Los españoles pasamos nuestra última primavera recibiendo entrañables cartas del mismísimo presidente del Gobierno, que se sentía herido ante los injustos ataques del fango a su querida esposa y presunta catedrática. El temita marital sigue en los tribunales y coincide su judicialización con las nuevas aventuras del hermanísimo (David Sánchez), instalado fiscalmente en Portugal mientras trabaja para la Junta de Extremadura, donde, ¡oh, milagro!, apenas se le ve.

Al comenzar el estío, la picaresca del enchufe tomó una deriva aún más cosmopolita: el joven Sánchez, músico de profesión, se había casado y tenido un bebé con la funcionaria japonesa de Naciones Unidas Kaori Matsumoto. Con ella, tras residir en Tailandia y pasear por esos mundos de dios, comparte ahora palacete en propiedad en la bella ciudad lusa de Elvas. No tardamos mucho en saber, gracias a los periodistas de por aquí, que el Ministerio de Asuntos Exteriores había ayudado con subvenciones y empujoncitos varios en la contratación de la japonesa como Programme Management Officer de la Oficina de Naciones Unidas de lucha contra el terrorismo… en Madrid. ¡Oh, milagro!

Tanta coincidencia es difícil de entender incluso para alguien habituado a contemplar el enchufe en sus distintas facetas supranacionales.
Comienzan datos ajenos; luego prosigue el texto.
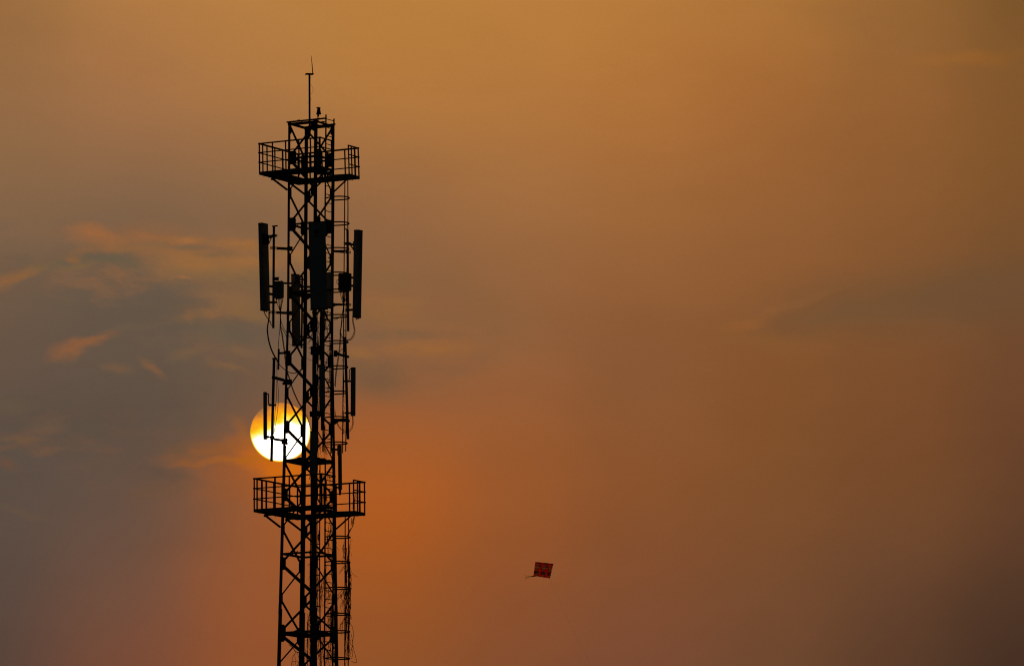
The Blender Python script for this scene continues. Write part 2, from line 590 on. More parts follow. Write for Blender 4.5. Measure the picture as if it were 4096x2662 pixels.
# ------------------------------------------------------------------ tower frame of reference
DIST = 215.0
_v = ray(1239.3, 1331)
AXB = Vector((_v.x, _v.y, 0)).normalized()
FWD = AXB.copy()                                  # away from the camera
RGT = Vector((FWD.y, -FWD.x, 0))
AX0 = Vector((0, 0, 0)) + FWD * DIST
UP = Vector((0, 0, 1))


def T(u, d, z):
    return AX0 + RGT * u + FWD * d + UP * z


def D(u, d):
    return RGT * u + FWD * d


def at(px, py, d=0.0):
    """the place on the sight line px,py that lies d metres behind the tower's axis"""
    v = ray(px, py)
    k = (DIST + d - (CAM.x * FWD.x + CAM.y * FWD.y)) / (v.x * FWD.x + v.y * FWD.y)
    return CAM + v * k


def Z(py, d=0.0):
    return at(1239, py, d).z


S = 119.5
ROW = {'A': 210, 'B': 480, 'C': 760, 'D': 1040, 'E': 1320, 'G': 1600, 'H': 1880, 'I': 2120, 'J': 2362}


def q(reg, x, y, d=0.0):
    return at(1000 + x / 5.157, ROW[reg] + y / 5.157, d)


PHI = R(12.5)
CP, SP = math.cos(PHI), math.sin(PHI)
LEGS = {'L': (-CP, -SP), 'N': (SP, -CP), 'R': (CP, SP), 'F': (-SP, CP)}
FACES = [('L', 'N'), ('N', 'R'), ('R', 'F'), ('F', 'L')]
Z_TAPER, R_TOP = Z(1270), 0.789
SLOPE = 0.0219


def rad(z):
    return R_TOP + max(0.0, Z_TAPER - z) * SLOPE


def corner(k, z, out=0.0):
    u, d = LEGS[k]
    r = rad(z) + out
    return T(u * r, d * r, z)


def hdir(a, b):
    v = Vector(LEGS[b]) - Vector(LEGS[a])
    v.normalize()
    return D(v.x, v.y)


def outward(a, b):
    v = Vector(LEGS[b]) + Vector(LEGS[a])
    v.normalize()
    return D(v.x, v.y)


def opposite_neighbours(k):
    return [b for a, b in FACES if a == k] + [a for a, b in FACES if b == k]


# ------------------------------------------------------------------ ground
g = MB()
g.add([(-16000, -2000, 0), (16000, -2000, 0), (16000, 20000, 0), (-16000, 20000, 0)], [(0, 1, 2, 3)])
tag(g.build('ground', GRASS, origin=(0, 0, 0)), kind='structure')

# ------------------------------------------------------------------ the lattice tower
tower = empty('lattice_tower', AX0, 'tall black square lattice steel mast with zigzag bracing, standing in front of the sun', 'tower')
Z_TOP = Z(497)
lv = [(Z_TOP + 0.02, 0.088), (Z(1790), 0.088), (Z(1785), 0.116), (Z(2440), 0.118), (Z(2437), 0.142), (12.0, 0.14), (11.9, 0.18), (0.25, 0.18)]
for k in LEGS:
    a, b = [hdir(k, o) for o in opposite_neighbours(k)]
    m = MB()
    for (z0, w0), (z1, w1) in zip(lv[::2], lv[1::2]):
        zs = [z0] + ([Z_TAPER] if z1 < Z_TAPER < z0 else []) + [z1]
        for s0, s1 in zip(zs, zs[1:]):
            m.angle(corner(k, s1), corner(k, s0), a, b, w0, 0.011)
    # splice plates with bolts
    for zz in (Z(1787), Z(2438), Z(1190) - 0.6):
        for dd, nn in ((a, b), (b, a)):
            m.bar(corner(k, zz - 0.18) + dd * 0.05 - nn * 0.006, corner(k, zz + 0.18) + dd * 0.05 - nn * 0.006, 0.09, 0.008, dd)
    # step bolts / bolt heads
    z = Z_TOP - 0.3
    while z > Z(2700):
        p = corner(k, z) + a * 0.04
        m.tube([p + b * -0.022, p + b * 0.0], 0.009, 5)
        p = corner(k, z + 0.11) + b * 0.04
        m.tube([p - a * 0.022, p], 0.009, 5)
        z -= random.uniform(0.45, 0.75)
    m.build('leg', STEEL, tower)

A_PY = [500, 774, 1038, 1308, 1574, 1845, 2114, 2392, 2660]
B_PY = [636, 902, 1174, 1441, 1711, 1982, 2256, 2534]
ZA = [Z(p) for p in A_PY]
ZB = [Z(p) for p in B_PY]
while ZA[-1] > 4.2:
    ZB.append(ZA[-1] - 1.22)
    ZA.append(ZB[-1] - 1.22)
A_NODE = {('L', 'N'): 'N', ('F', 'L'): 'L', ('R', 'F'): 'F', ('N', 'R'): 'R'}


def gusset(k, face, z, w, h, kind=0):
    o = face[0] if face[1] == k else face[1]
    hd = hdir(k, o)
    nd = outward(*face)
    c = corner(k, z) - nd * 0.013
    e = min(0.07, w * 0.3)
    m = MB()
    prof = [(0.005, -h / 2), (w * 0.72, -h / 2), (w, -h / 2 + e * 1.2), (w, h / 2 - e * 1.2), (w * 0.72, h / 2), (0.005, h / 2)]
    if kind:     # rounded big plates near the top
        prof = [(0.005, -h / 2)] + [(w - e + e * math.sin(t), -h / 2 + e - e * math.cos(t)) for t in (0, PI / 4, PI / 2)] + \
               [(w - e + e * math.cos(t), h / 2 - e + e * math.sin(t)) for t in (0, PI / 4, PI / 2)] + [(0.005, h / 2)]
    m.prism([c + hd * x + UP * y for x, y in prof], -nd * 0.009)
    for by in (-0.36, -0.18, 0.0, 0.18, 0.36):
        for bx in (0.045, w * 0.62):
            pp = c + hd * bx + UP * (by * h)
            m.tube([pp - nd * 0.02, pp + nd * 0.012], 0.009, 5)
    m.build('gusset_plate', DARK, tower)


for face in FACES:
    an = A_NODE[face]
    bn = face[0] if face[1] == an else face[1]
    hd = hdir(an, bn)
    nd = outward(*face)
    steps = []
    for i in range(len(ZA)):
        steps.append((an, ZA[i]))
        if i < len(ZB):
            steps.append((bn, ZB[i]))
    thick_down = {('L', 'N'): 'L', ('F', 'L'): 'L', ('R', 'F'): 'x', ('N', 'R'): 'R'}[face]
    for i in range(len(steps) - 1):
        (k0, z0), (k1, z1) = steps[i], steps[i + 1]
        if z1 < 0.5:
            break
        if i > 22 and z0 < Z(2900) and i % 2 and False:
            continue
        off = -nd * 0.024
        d01 = (corner(k1, z1) - corner(k0, z0)).normalized()
        p0 = corner(k0, z0) + off + d01 * 0.13
        p1 = corner(k1, z1) + off - d01 * 0.13
        w = (0.082 if k0 == thick_down else 0.050) + (0.008 if z0 < Z(1790) else 0)
        if face == ('R', 'F'):
            w = 0.052
        side = d01.cross(nd)
        m = MB()
        m.angle(p0 - side * w / 2, p1 - side * w / 2, side, -nd, w, 0.007)
        m.build('brace', STEEL, tower)
    for i, z in enumerate(ZB[:10]):
        big = i < 2
        gusset(bn, face, z, 0.32 if big else (0.30 if i == 7 else 0.225), 0.46 if big else (0.58 if i == 7 else 0.43), 1 if big else 0)
    for i, z in enumerate(ZA[:10]):
        gusset(an, face, z - (0.17 if i == 0 else 0), 0.21 if i else 0.20, 0.40 if i else 0.30)

# ring beams and their diagonals
for py, h in ((500, 0.07), (637, 0.055), (902, 0.06), (1174, 0.10), (1845, 0.10), (2217, 0.065), (2534, 0.09)):
    z = Z(py)
    for a, b in FACES:
        nd = outward(a, b)
        hd = hdir(a, b)
        ext = 0.04 if py == 500 else -0.01
        m = MB()
        p0 = corner(a, z) - hd * ext - nd * 0.036
        p1 = corner(b, z) + hd * ext - nd * 0.036
        m.angle(p0 + UP * h / 2, p1 + UP * h / 2, -UP, -nd, h, 0.008)
        m.bar((p0 * 0.55 + p1 * 0.45) + UP * (h / 2), (p0 * 0.5 + p1 * 0.5) + UP * (h / 2 + 0.03), 0.02, 0.02, hd)
        m.build('ring_beam', STEEL, tower)
for py in (1845, 2534):
    z = Z(py) + 0.05
    m = MB()
    c = [corner(k, z, -0.06) for k in 'LNRF']
    mid = [(c[i] + c[(i + 1) % 4]) / 2 for i in range(4)]
    for i in range(4):
        m.bar(mid[i], mid[(i + 1) % 4], 0.09, 0.05, UP.cross(mid[(i + 1) % 4] - mid[i]))
    e1, e2 = hdir('L', 'F'), hdir('L', 'N')
    s = rad(z) * math.sqrt(2)
    for t in (0.18, 0.82):
        m.bar(c[0] + e1 * s * t, c[0] + e1 * s * t + e2 * (s - 0.08), 0.22, 0.035, e1)
    m.build('rest_floor', DARK, tower)
z = Z(1174) - 0.02
m = MB()
c = [corner(k, z, -0.06) for k in 'LNRF']
m.bar(c[0], c[2], 0.10, 0.06, UP.cross(c[2] - c[0]))
m.bar(c[1] - UP * 0.065, c[3] - UP * 0.065, 0.10, 0.06, UP.cross(c[3] - c[1]))
m.build('diaphragm', DARK, tower)
# top frame
z = Z_TOP
e1, e2 = hdir('L', 'F'), hdir('L', 'N')
s = R_TOP * math.sqrt(2)
cL = corner('L', z)
for k, (t, h) in enumerate(((0.0, 0.045), (0.47, 0.034), (1.0, 0.05))):
    m = MB()
    x0, x1 = (-0.05, s + (0.36 if k == 0 else 0.0)) if k != 1 else (0.0, s)
    if k == 2:
        x0, x1 = -0.14, s + 0.04
    base = cL + e1 * (s * t) + UP * (0.028 + (0.004 if k == 1 else 0.008))
    m.bar(base + e2 * x0, base + e2 * x1, 0.045 if k == 1 else 0.06, h, e1)
    for bt in (0.33, 0.36, 0.40):
        m.tube([base + e2 * (s * bt) + UP * 0.02, base + e2 * (s * bt) + UP * random.uniform(0.045, 0.07)], 0.012, 6)
    m.build('top_beam', STEEL, tower)
m = MB()
for t in (0.66,):
    base = cL + e2 * (s * t) - UP * 0.03
    m.bar(base, base + e1 * s, 0.10, 0.04, e2)
m.build('top_cross_frame', STEEL, tower)
m = MB()
c0 = corner('N', Z_TOP) * 0.5 + corner('F', Z_TOP) * 0.5 - UP * 0.08
m.box(c0 + e2 * 0.05, e1 * 0.09, e2 * 0.10, UP * 0.05)
m.build('mast_socket', DARK, tower)
for k in LEGS:
    m = MB()
    c = corner(k, 0.0)
    m.box(c + UP * 0.125, RGT * 0.4, FWD * 0.4, UP * 0.125)
    m.build('footing', CONC, tower)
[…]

Con la investidura del socialista Salvador Illa, pensé que era una solución pragmática tras tantos años de desgobierno independentista en Cataluña. Confié que ese hombre serio y de pocas palabras fuera capaz de limitar el enchufismo catalán de toda la vida. Duraron horas mis buenos pensamientos: la Generalitat ya es el Gobierno con más consejeros de entre las autonomías españolas (de 14 ha pasado a 16). La familia pesecera (PSC) ha entrado en el Govern sin pisar ningún callo republicano/independentista y añadiendo a los suyos. ¿De verdad era imprescindible fichar al novio de una consejera o a la hermana del alcalde de Barcelona?

¿Qué decir del fichaje y los viajes pagados de la última novia del ex ministro Ábalos? O de las sucesivas renovaciones del programa (en inglés y sin audiencias conocidas) de la mujer de Carles Puigdemont en la televisión de la Diputación de la Ciudad Condal. «Manque de finesse», que dirían los franceses. Al menos, los de antes.

La nueva temporada política promete grandes momentos en las sagas familiares. La pandilla de Sánchez, ajena a los avisos de viejos militantes, votantes y barones socialdemócratas, ha decidido sustituir hasta a Chanquete si le sale respondón. El líder ha adelantado el guateque de fin de fiesta (el congreso federal del PSOE) para unir a la tropa. Se trata de acabar con los molestos criticones.

Necesita Pedro colocar a la nueva generación de fieles militantes, además de encontrar sueldos para los grupos independentistas cercanos, esos que aprueban presupuestos a cambio de un lugar (pagado) bajo el sol. El supremo argumento del líder máximo no será ideológico, sino económico: conmigo, empleado; sin mí, al paro. El chiringuito plurinacional no admite melifluos traidores.